In un certo senso sembri dire che il nevrotico è preferibile allo psicotico.

Sì sì [ridendo]

Ora ti espongo sinteticamente quella che potrebbe essere la mia interpretazione del romanzo. Secondo me nel romanzo tu poni una questione morale legata alla autorità, quella che abbiamo appena discusso. Ciò che rende il tuo romanzo originale è che proponi un male ­ la megalomania ­ e anche il suo rimedio. Il rimedio può essere letto in chiave bachtiniana ed è nella struttura del romanzo stesso. La plurivocità del romanzo (i diversi narratori: Freud Schilder, Stewart) ­ la sua polifonia ­ pone le autorità megalomani che tu descrivi in un rapporto dialogico. L’autorità non accetta il dialogo, tu glielo imponi e così facendo la sua autorità è scalfita. Per quel che riguarda Freud il tuo procedimento è ancora più sottile e corrisponde al carnevalesco in Bachtin secondo cui durante il carnevale l’autorità è detronizzata e messa alla gogna. Tu hai tolto Freud dal suo trono e l’hai posto in una dimensione familiare, l’hai descritto con i suoi difetti, con i suoi errori; così facendo ne destituisci l’autorità, proprio la sua che è il più megalomane di tutti. Cosa ne pensi?

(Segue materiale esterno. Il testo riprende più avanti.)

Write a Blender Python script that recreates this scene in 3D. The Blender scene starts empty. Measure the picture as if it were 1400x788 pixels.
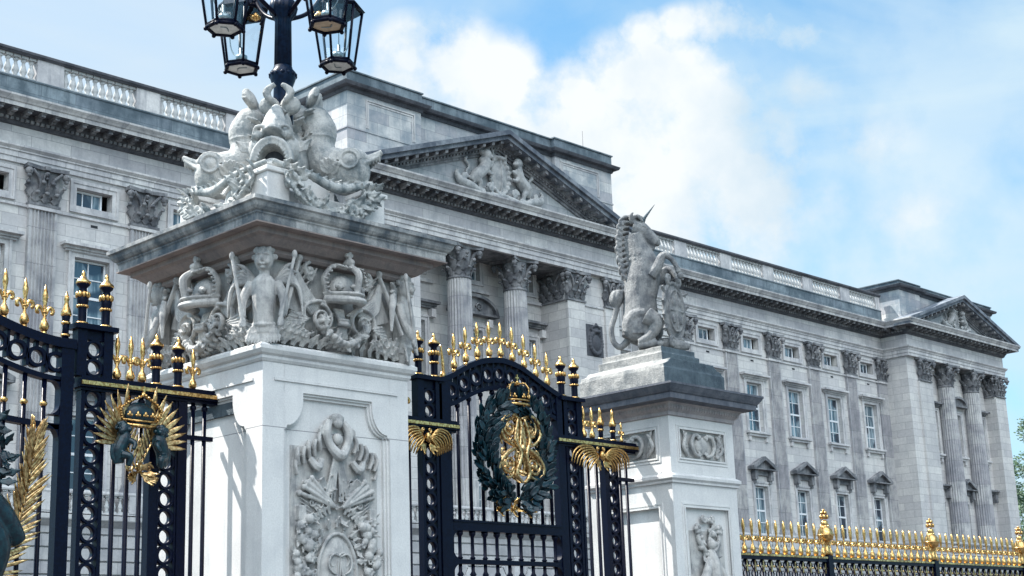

Non è male. Io ho scritto questo libro con questo scopo, ma non avevo in mente Bachtin. Ho spodestato Freud dalla posizione in cui è stato posto dai suoi ammiratori. Ho messo Freud con tutti gli altri. La nipote di Freud [Sophie Freud in «American Journal of Psychotherapy»] mi ha dato atto che questo libro non è né contro né a favore di Freud.

Infatti il carnevale è la sospensione delle categorie vigenti. Possiamo dire che c’è una critica alla presunzione della scienza, alla violenza della religione, è un libro antiautoaritario, forse anarchico.

Non del tutto anarchico.

Si può dire che è un libro ebraico? Ci sono Mosè, Freud.

Non ci avevo pensato. Sono stato educato in quell’ambiente, ma non ci sono solo ebrei fra i personaggi. Non è più giudaico che francese. Non è come i romanzi di Philip Roth che fa una satira degli ambienti ebraici. In fondo è un libro antireligioso. Ho preso Mosè, avrei potuto prendere anche Gesù, ma non volevo inimicarmi i cristiani che si sarebbero risentiti se io come ebreo mi fossi occupato della figura di Gesù. Ho ben presente la differenza fra Mosè e Gesù, per entrambi c’è una questione legata all’autorità. La megalomania non è un problema che riguarda solo la religione ma anche la scienza. Stewart e Dicke non sono ebrei. è un problema che ci riguarda tutti.